I found myself particularly drawn to Faltin Karlsen’s essay, ‘Exploited or Engaged? Dark Game Design Patterns in Clicker Heroes, Farmville 2, and World of Warcraft’ (219-234), as a fascinating exploration of how transgression can be coded into a game as the main mechanic. Karlsen analyses the game design patterns in said games to suggest that certain game mechanics exist not to further enjoyment or fun but instead train a player to become hooked on a game. He quotes Jonathan Blow who states, “If you look at a game like Farmville, there’s actually no game there, it’s just a reward structure layered on reward structure layered on a reward structure with a hollow centre” (219). If you’re anything like me, when I think of transgressions in games, I immediately think of exclusivity and prejudice in the community. So, to see this side of transgression, in which it is just as integral to game design as avatars and narrative, was an enlightening experience.

Of course, this anthology would be incomplete if it didn’t dedicate a bulk of itself to exclusivity and prejudice within much of the gaming community. However, like the rest of the book, those essays that expose such transgressions shine a new light on unknown perspectives. Mia Consalvo’s essay, ‘Kaceytron and Transgressive Play on Twitch.TV’ (83-93), is an excellent example. Consalvo looks at the popular Twitch.TV streamer Kaceytron, her volatile stream, and the relentless misogyny hurled at her. Consalvo describes Kaceytron as an enigma, a persona that employs transgressive behaviour to troll or grief her audience, all while capitalising on the already transgressive microcosm that is her stream. Notably, amidst the slew of abuse, some viewers (and donors) attempt to defend Kaceytron from her would-be harassers. If the offender gets too zealous in their attempts to defend her, Kaceytron will call them out and ask the chat: “Can I get a no white knight in the chat?” after which her viewers will spam the chat with an icon of a “banned” white knight chess piece. Kaceytron even has a space on her stream to list the “TOP WHITE KNIGHT” of the stream (89-90). Consalvo draws parallels between Kaceytron’s white knight feature and Jenny Sundén and Malin Sveningsson’s (2012) female World of Wacraft players. Namely, both assert their own agency as players, they refuse ‘benevolent’ white knight sexism, that sees women as needing male protection in game spaces.

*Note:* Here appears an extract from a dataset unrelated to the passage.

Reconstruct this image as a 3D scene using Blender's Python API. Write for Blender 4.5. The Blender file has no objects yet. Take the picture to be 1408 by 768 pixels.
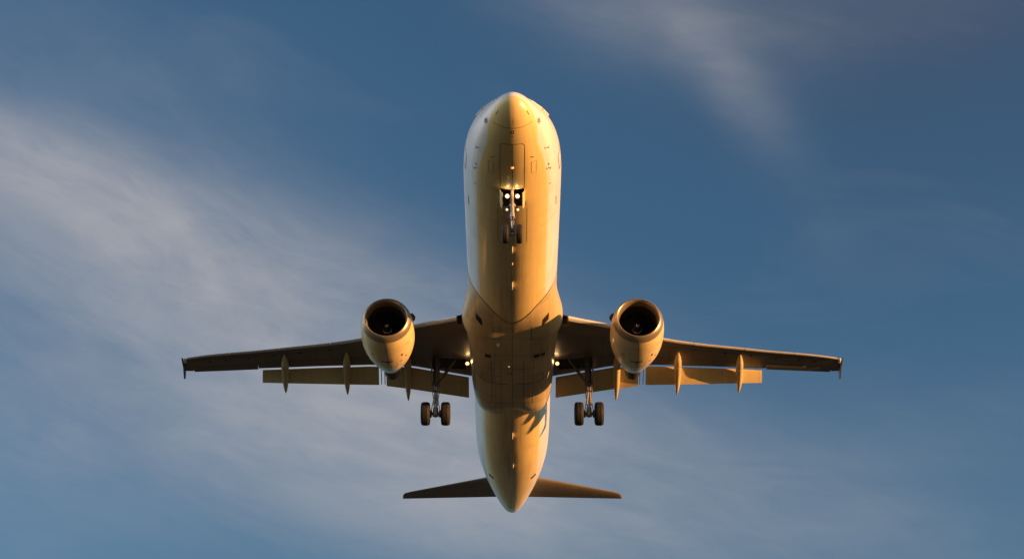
import bpy, bmesh, math, random
from mathutils import Vector, Matrix
from mathutils.bvhtree import BVHTree
import numpy as np
random.seed(7)
R = math.radians
scn = bpy.context.scene
col = scn.collection

# ------------------------------------------------------------------ camera, sky, sun
PITCH = R(3.0)                      # the aircraft's nose-up attitude on approach
A_VIEW = R(31.57)
SC, ZC = -59.6, -46.05              # where the photographer stands, in the aircraft's own frame
cam_d = bpy.data.cameras.new('camera'); cam = bpy.data.objects.new('camera', cam_d); col.objects.link(cam)
cam.location = (0, 0, 1.7)
cam.rotation_euler = (R(90) + A_VIEW - PITCH, 0, 0)
cam_d.sensor_width = 36; cam_d.lens = 66.12; cam_d.clip_start = 0.5; cam_d.clip_end = 60000
scn.camera = cam

SUN_EL, SUN_AZ = 3.3, 109.0         # degrees; azimuth measured from +Y (view direction) towards +X
sd = Vector((math.sin(R(SUN_AZ)) * math.cos(R(SUN_EL)), math.cos(R(SUN_AZ)) * math.cos(R(SUN_EL)), math.sin(R(SUN_EL))))
sun_d = bpy.data.lights.new('sun', 'SUN'); sun = bpy.data.objects.new('sun', sun_d); col.objects.link(sun)
sun_d.energy = 5.0; sun_d.angle = R(0.53); sun_d.color = (1.0, 0.465, 0.16)
sun.rotation_euler = sd.to_track_quat('Z', 'Y').to_euler(); sun.location = (200, -40, 60)

world = bpy.data.worlds.new('World'); scn.world = world; world.use_nodes = True
SKY_STRENGTH = 0.15
scn.view_settings.view_transform = 'Standard'; scn.view_settings.look = 'None'
scn.view_settings.gamma = 1; scn.view_settings.use_curve_mapping = False
scn.view_settings.exposure = 0.95
scn.cycles.use_denoising = True
scn.cycles.max_bounces = 6


class NT:
    """small helper around a node tree"""
    def __init__(s, tree): s.t = tree; s.n = tree.nodes; s.l = tree.links
    def put(s, sock, v):
        if hasattr(v, 'links') or isinstance(v, bpy.types.NodeSocket): s.l.new(v, sock)
        else: sock.default_value = v
    def node(s, typ, ins=None, **kw):
        n = s.n.new(typ)
        for k, v in kw.items(): setattr(n, k, v)
        for k, v in (ins or {}).items(): s.put(n.inputs[k], v)
        return n
    def m(s, op, a, b=0.0, c=None, clamp=False):
        n = s.n.new('ShaderNodeMath'); n.operation = op; n.use_clamp = clamp
        s.put(n.inputs[0], a); s.put(n.inputs[1], b)
        if c is not None: s.put(n.inputs[2], c)
        return n.outputs[0]
    def mix(s, f, a, b, mode='MIX'):
        n = s.n.new('ShaderNodeMix'); n.data_type = 'RGBA'; n.blend_type = mode; n.clamp_factor = True
        s.put(n.inputs[0], f); s.put(n.inputs[6], a); s.put(n.inputs[7], b)
        return n.outputs[2]
    def noise(s, vec, scale, detail=4, rough=.5, dist=0.0):
        n = s.node('ShaderNodeTexNoise', {'Scale': scale, 'Detail': detail, 'Roughness': rough, 'Distortion': dist, 'Vector': vec})
        return n.outputs['Fac']
    def ramp(s, f, lo, hi, a=0.0, b=1.0):
        n = s.node('ShaderNodeMapRange', {0: f, 1: lo, 2: hi, 3: a, 4: b}, interpolation_type='SMOOTHSTEP')
        return n.outputs[0]
    def xyz(s, v):
        n = s.n.new('ShaderNodeSeparateXYZ'); s.put(n.inputs[0], v); return n.outputs
    def vec(s, x, y, z):
        n = s.n.new('ShaderNodeCombineXYZ'); s.put(n.inputs[0], x); s.put(n.inputs[1], y); s.put(n.inputs[2], z); return n.outputs[0]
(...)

Consalvo’s analysis is incredibly insightful, seeing Kaceytron’s unique forms of transgressive behaviour, which has made her one of sites most successful streamers, perfectly represents the risks, challenges, and rewards of games and play.

While I’ve outlined two essays, you will also find (among others), Torill Elvira Mortensen and Victor Navarro-Remesal innovative use of the Buddhist philosophy of Duhkha, or ‘thirst’ to propose that players may experience relief when they play with other peoples’ suffering in Nintendo’s Miiverse (2012). Marcus Carter and Fraser Allison’s discussion of the guilt that players have towards killing each other in the survivalist game DayZ (Bohemia Interactive 2017) and Alan Meades’ comparative analysis of English and America arcades and the regulations that led to the sanitization of America arcades while English arcades thrived as autonomous social arenas. Overall, this is an incredibly impressive anthology, with each essay being its own exploration into the world of games, play, and transgression. I would recommend this book to any Game Studies researcher who wants not only unique perspectives on transgressions but a more well-rounded view of games and their communities.